It is a notable fact that, while the submarines sank many schooners and fishing craft and some steamers proceeding independently, during the entire four months in which the U-boats operated in the Western Atlantic not one convoy, coastwise or trans-Atlantic, was attacked off the coast of the United States.

The alarm which occurred when the U-boats first appeared quickly subsided. The details of the comprehensive system the Navy had put into effect could not then be published. But the naval committees of Congress knew, for we could impart this information, in confidence, to them. To find out for themselves whether the Navy was doing everything possible to protect shipping and repel the Germans, Senators and Representatives came to the Navy Department, and examined all our plans and arrangements.

Senator Lodge well expressed their convictions in his speech in the Senate on June 6th, 1918, when he said:

The Navy and the Navy Department have taken every precaution that human foresight could suggest, so far as I am able to judge, and I have examined their preparations with such intelligence and care as I could give to the matter. ***

Mr. President, the Navy and the Navy Department have necessarily anticipated a submarine attack from the very beginning of the war. They have had it constantly on their minds. They have tried to make every preparation to meet it. I think they have. It would be most injurious for me to stand here and follow down the map of the coast and tell the Senate and the public exactly what those preparations are—tell them where the submarine chasers are, where the destroyers are, where the signal stations are, what arrangements they have made for meeting the danger when it came, as they were sure it would come. No human mind can possibly tell when out of the great waste of waters of the Atlantic Ocean a submarine, which travels by night and submerges by day, will appear. As soon as the Navy had any authentic news to indicate the presence of submarines on this coast they acted. They will do everything that can be done. They have the means to do it. That is all that I feel at liberty to say in a general way.

Mr. President, for four years the greatest Navy in the world has been devoting its strength to the destruction of German submarines. They were operating in what are known as the narrow seas, where the commerce of the world, we may say, comes together in a closely restricted area; and even there, with the knowledge for years of the presence of the German submarines, it is not going too far to say that many of those submarines escaped them. They are diminishing now, with our assistance. A larger control is being established over the narrow seas, and the work against the submarines at the point of the greatest danger—what we may call the naval front of this war—is succeeding more than many of us dared to hope. It is done by the multiplication of vessels and the multiplication of methods, and there is the great center of the fight.

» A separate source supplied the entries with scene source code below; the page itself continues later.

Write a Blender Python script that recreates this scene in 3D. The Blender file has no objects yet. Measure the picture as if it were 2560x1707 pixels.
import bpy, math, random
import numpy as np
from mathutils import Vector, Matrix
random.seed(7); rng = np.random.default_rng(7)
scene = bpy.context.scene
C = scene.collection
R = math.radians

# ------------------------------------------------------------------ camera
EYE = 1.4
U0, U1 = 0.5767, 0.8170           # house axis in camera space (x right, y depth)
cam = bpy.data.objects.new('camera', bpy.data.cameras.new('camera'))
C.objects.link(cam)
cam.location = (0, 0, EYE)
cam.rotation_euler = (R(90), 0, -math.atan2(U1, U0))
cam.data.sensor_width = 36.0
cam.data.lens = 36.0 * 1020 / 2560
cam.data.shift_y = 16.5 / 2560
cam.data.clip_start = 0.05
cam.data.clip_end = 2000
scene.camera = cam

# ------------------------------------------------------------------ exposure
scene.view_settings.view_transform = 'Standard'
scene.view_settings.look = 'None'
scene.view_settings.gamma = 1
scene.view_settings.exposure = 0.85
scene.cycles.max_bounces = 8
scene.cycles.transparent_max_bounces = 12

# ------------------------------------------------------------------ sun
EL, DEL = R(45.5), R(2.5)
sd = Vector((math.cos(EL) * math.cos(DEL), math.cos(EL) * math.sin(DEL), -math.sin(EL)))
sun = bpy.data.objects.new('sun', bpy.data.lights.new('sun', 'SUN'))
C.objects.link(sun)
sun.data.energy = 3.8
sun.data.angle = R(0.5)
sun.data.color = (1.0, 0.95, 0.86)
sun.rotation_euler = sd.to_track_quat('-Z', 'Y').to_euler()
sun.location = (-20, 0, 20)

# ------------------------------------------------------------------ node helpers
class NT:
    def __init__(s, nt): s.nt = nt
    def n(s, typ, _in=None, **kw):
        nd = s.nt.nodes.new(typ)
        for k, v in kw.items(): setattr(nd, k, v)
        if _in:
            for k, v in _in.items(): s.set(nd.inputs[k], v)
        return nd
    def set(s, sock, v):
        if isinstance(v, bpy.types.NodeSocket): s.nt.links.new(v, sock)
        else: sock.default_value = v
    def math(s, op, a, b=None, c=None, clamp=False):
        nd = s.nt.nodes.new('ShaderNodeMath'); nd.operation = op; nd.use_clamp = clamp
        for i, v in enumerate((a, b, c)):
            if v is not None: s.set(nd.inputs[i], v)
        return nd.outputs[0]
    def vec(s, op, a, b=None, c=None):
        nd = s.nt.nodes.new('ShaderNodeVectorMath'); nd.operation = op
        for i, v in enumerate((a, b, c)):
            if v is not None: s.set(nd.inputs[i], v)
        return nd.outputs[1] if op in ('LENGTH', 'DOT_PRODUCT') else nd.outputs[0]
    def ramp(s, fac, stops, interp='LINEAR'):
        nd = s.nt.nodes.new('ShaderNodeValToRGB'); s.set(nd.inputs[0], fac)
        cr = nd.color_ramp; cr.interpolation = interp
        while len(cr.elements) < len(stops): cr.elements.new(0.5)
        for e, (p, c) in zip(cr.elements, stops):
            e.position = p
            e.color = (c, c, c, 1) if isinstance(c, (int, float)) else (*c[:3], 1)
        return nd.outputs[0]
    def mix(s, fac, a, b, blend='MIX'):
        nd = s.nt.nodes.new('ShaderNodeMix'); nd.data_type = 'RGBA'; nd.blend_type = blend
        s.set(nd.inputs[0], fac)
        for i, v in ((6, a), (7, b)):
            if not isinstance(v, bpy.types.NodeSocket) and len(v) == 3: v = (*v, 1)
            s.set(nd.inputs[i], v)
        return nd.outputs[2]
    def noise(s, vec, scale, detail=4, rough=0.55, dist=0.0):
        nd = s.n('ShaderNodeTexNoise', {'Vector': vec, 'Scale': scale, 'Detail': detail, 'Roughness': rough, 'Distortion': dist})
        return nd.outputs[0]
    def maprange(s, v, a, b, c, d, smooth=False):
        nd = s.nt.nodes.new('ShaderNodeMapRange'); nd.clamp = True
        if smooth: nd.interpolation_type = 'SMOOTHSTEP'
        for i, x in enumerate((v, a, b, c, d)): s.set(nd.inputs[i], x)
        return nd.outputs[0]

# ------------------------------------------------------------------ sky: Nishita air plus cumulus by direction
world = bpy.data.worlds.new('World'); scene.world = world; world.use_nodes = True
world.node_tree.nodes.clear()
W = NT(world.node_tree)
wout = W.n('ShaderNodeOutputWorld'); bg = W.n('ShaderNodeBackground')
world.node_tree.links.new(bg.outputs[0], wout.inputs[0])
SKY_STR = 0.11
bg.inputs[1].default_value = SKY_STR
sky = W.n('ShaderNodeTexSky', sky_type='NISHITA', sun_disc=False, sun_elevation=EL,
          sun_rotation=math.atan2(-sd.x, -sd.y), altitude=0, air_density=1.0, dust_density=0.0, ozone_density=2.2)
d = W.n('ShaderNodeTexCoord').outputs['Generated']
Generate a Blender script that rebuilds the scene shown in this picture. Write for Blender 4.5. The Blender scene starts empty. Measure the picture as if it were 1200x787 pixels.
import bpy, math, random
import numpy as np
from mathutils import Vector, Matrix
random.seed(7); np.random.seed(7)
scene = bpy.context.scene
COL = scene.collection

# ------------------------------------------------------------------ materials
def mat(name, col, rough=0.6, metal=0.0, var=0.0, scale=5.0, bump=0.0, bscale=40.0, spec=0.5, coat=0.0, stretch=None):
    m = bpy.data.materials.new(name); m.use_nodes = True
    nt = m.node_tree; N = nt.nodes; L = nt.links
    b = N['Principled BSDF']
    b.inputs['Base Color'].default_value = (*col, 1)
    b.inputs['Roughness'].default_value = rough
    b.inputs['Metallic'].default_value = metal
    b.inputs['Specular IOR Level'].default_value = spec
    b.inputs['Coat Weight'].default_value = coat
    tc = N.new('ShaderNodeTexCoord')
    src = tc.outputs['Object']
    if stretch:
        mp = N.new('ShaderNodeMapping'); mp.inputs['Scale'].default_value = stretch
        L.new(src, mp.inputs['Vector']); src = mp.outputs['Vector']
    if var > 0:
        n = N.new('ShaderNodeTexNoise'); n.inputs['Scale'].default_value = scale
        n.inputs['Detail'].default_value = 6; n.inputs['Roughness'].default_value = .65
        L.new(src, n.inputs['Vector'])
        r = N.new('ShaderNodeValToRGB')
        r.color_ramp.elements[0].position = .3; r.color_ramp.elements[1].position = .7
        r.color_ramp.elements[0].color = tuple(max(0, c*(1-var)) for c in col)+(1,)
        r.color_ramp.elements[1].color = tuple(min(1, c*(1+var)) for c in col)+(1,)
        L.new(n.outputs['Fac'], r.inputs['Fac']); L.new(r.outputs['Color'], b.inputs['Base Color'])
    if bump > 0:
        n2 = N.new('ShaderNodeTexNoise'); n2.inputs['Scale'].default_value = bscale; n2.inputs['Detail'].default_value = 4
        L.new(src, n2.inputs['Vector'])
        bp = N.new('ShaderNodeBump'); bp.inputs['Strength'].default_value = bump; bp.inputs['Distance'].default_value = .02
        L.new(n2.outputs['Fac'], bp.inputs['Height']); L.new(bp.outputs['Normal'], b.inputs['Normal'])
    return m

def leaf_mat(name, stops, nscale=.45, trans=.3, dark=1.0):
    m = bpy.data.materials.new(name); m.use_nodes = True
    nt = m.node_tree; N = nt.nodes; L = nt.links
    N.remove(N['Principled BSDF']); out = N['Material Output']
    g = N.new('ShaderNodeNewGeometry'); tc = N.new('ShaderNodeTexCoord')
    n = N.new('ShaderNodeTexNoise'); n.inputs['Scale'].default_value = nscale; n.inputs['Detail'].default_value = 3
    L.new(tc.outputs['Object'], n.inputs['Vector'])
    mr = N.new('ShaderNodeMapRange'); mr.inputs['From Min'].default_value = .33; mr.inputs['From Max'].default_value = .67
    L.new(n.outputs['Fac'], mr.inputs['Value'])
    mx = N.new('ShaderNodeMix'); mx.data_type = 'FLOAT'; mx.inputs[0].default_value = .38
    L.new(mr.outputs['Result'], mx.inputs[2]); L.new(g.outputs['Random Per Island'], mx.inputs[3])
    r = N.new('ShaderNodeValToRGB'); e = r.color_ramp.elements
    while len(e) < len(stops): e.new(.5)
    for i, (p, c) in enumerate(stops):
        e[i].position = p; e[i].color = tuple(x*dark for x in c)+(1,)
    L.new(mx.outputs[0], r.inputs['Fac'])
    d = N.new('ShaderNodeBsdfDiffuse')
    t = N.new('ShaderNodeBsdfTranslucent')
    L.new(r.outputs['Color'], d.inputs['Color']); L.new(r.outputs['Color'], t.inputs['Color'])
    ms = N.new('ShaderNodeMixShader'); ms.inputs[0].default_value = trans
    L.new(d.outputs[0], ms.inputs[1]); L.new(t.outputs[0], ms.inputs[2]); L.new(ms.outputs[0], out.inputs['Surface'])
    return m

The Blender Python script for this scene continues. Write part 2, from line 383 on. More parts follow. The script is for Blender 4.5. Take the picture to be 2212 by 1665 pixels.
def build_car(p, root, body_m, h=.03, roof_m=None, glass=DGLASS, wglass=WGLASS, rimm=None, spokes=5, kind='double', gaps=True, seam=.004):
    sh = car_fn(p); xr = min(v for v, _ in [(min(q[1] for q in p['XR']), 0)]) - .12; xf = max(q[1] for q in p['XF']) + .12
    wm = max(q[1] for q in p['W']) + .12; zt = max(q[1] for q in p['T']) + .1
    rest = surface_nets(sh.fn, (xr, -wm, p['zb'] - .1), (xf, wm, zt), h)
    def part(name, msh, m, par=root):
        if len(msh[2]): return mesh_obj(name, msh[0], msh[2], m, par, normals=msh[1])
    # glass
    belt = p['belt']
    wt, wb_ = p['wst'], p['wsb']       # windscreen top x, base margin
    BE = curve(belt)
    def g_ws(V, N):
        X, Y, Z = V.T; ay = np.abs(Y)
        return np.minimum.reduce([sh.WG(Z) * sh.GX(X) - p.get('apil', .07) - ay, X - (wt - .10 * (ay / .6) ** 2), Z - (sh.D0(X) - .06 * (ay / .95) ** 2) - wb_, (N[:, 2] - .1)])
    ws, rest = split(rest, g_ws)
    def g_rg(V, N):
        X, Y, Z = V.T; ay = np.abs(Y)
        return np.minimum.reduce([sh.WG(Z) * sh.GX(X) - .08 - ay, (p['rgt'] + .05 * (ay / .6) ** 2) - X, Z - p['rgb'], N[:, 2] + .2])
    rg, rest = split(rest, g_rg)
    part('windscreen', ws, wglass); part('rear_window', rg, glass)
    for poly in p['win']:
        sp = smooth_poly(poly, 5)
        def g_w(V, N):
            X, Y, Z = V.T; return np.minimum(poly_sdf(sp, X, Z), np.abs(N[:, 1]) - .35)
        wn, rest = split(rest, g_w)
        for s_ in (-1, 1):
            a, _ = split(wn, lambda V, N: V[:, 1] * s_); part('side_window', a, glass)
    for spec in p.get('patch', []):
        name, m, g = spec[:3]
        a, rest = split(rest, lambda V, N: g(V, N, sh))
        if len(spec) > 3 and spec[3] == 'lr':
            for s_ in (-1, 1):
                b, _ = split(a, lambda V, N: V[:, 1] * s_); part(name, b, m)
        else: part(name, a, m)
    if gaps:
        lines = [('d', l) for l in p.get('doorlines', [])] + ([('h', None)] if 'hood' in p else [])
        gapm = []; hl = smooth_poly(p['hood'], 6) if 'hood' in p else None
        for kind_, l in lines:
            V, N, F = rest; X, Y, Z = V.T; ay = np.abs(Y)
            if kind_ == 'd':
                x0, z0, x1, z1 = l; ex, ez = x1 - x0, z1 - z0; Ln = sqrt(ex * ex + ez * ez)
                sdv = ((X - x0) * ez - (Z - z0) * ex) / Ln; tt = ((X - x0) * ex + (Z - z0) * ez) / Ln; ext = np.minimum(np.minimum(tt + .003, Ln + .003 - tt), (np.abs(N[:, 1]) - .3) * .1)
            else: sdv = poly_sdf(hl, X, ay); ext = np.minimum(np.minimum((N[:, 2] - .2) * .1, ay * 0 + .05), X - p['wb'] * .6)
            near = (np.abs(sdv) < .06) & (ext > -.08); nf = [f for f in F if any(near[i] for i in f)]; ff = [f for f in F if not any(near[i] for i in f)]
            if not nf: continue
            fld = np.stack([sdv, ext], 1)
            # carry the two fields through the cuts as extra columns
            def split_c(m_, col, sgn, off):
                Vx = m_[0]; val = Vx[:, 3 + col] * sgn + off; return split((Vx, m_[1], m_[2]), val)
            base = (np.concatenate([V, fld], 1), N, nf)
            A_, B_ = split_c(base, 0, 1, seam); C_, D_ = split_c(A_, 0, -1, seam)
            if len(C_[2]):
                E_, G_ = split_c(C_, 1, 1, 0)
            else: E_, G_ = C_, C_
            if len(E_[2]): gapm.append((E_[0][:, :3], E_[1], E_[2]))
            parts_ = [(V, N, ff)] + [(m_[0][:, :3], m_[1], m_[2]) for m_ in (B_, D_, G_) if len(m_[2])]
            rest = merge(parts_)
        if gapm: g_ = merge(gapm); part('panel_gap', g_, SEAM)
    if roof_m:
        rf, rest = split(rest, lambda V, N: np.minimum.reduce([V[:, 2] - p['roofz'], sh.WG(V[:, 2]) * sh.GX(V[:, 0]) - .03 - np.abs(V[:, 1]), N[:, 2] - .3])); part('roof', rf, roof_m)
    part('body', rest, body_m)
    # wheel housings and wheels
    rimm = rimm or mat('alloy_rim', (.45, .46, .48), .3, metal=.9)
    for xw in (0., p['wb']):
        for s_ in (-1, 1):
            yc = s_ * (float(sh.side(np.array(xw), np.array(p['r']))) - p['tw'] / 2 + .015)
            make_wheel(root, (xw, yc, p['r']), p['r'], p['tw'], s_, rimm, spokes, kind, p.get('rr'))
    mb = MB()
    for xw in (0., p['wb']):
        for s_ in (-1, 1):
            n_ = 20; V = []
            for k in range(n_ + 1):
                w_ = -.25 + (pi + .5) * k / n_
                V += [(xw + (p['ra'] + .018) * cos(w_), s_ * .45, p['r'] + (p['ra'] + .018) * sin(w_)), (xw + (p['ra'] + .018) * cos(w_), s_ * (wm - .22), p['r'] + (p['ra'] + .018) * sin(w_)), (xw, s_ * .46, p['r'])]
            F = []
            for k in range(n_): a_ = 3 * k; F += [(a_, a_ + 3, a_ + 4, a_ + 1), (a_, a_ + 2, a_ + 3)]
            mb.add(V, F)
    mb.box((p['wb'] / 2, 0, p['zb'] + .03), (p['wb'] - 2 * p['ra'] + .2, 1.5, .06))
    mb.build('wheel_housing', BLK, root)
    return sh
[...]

One or two submarines have appeared suddenly on our coast, as was to be anticipated. In my judgment, we are doing all that can be done. I have taken the pains to go to the Department, where everything has been laid before the members of the Naval Affairs Committee who cared to investigate the subject, and I am entirely satisfied that they are doing everything that is possible. But the chase of the submarine is something like searching for the needle in the haystack. You can not tell in which particular wisp of hay it will come to the surface; but that the defense will be effective I have no sort of question. ***

We have a patrol along the coast, which is composed chiefly of what is known as the Life-Saving Service, or the Coast Guard, as it is now known. We also have an organized system for procuring information from fishermen and others on the coast, extending from Maine to the Gulf. Those sources of information were organized and in operation through the Navy Department at least two years before we entered the war, so I believe that so far as our own coasts are concerned the chances of a base there are almost negligible. ***

I did not rise to go into the details to describe to you the different naval districts of the country and what has been done in each one of them, but simply to tell you what my own opinion is after having examined all the arrangements with the utmost care of which I was capable and with the most intense interest, and I give my word for what it is worth, that in my judgment the Navy and the Navy Department, the Secretary and Assistant Secretary, and all the officers, the Chief of Staff, and every head of a bureau has done everything that human foresight could suggest. ***

I want the Senate also to remember that when newspaper editorials ask what the Navy is doing I should like to have them consider why it is that we have sent all the troops we have sent—and we have sent a great many thousands—why it is that they have gone to Europe without the loss of a transport, thank God, as I do. How is it that that has happened? It has happened because of the American Navy, which furnished the convoys, and no other cause.